The system is so lopsided that one of the most famous cases of an independent political alternative went from promoting a citizen candidate to realising that the best way to gain traction in Mexico’s political system was to become a party. Futuro, as that local party was called, has now joined forces with Morena. Meanwhile, virtually no one ran as an independent in this year’s election.
Other well-meaning reforms have bolstered a party system, making candidates answerable to party bosses rather than to the electorate. Mexico has a system of proportional representation that reserves a certain number of seats on the basis of how many votes each party gets. Its supposed to help with issues seen in first past the post systems—in which elections, like those in the US, can go to candidates who lose the popular vote. But in Mexico, it gives parties the power to create a caste of politicians who will always get a seat even if their names never appeared on a ballot.
The system of partyocracy is ultimately fiendishly efficient: Parties get billions in taxpayer pesos which only they can access. They then use that money to mobilise enough Mexicans to vote on a ballot where the only option is a political party. And, even if a party bigwig loses an election or wasn’t even on the ballot, they need only be on a “proportional representation list”—drawn up by the parties themselves, of course—giving them access to 200 of the 500 seats in the Chamber of Deputies and 32 of the 128 seats in the Senate.
The forthcoming electoral reform
It is very difficult to change this system, because those who benefit from it are the very people in a position to change it. Perhaps that is the reason why the debate surrounding the incoming administration’s proposed electoral reform has been somewhat stunted.
President-elect Claudia Sheinbaum has promised that her government will introduce a recall vote to oust the sitting president, a shakeup of Mexico’s independent electoral authority, an end senatorial re-election, and the abolition of proportional representation seats.
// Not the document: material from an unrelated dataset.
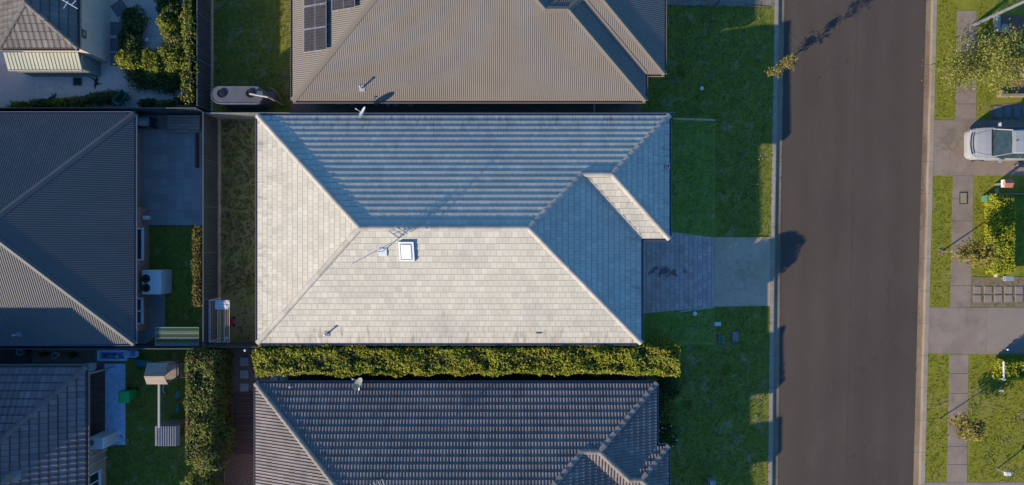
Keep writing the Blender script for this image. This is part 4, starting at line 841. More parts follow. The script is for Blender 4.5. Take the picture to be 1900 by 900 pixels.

Many of these changes will prove to be just as controversial as the judicial reform, yet the headlines have focused on the clause proposing the end of proportional representation seats. It remains to be seen whether Morena’s smaller allies will be convinced to vote for a reform that would take away much of their power. Yet, if precedent is to be believed, one can trust that the government will make the necessary amendments in order to safeguard the privileges of the partyocracy. The rest of Mexico gets to look on in silence.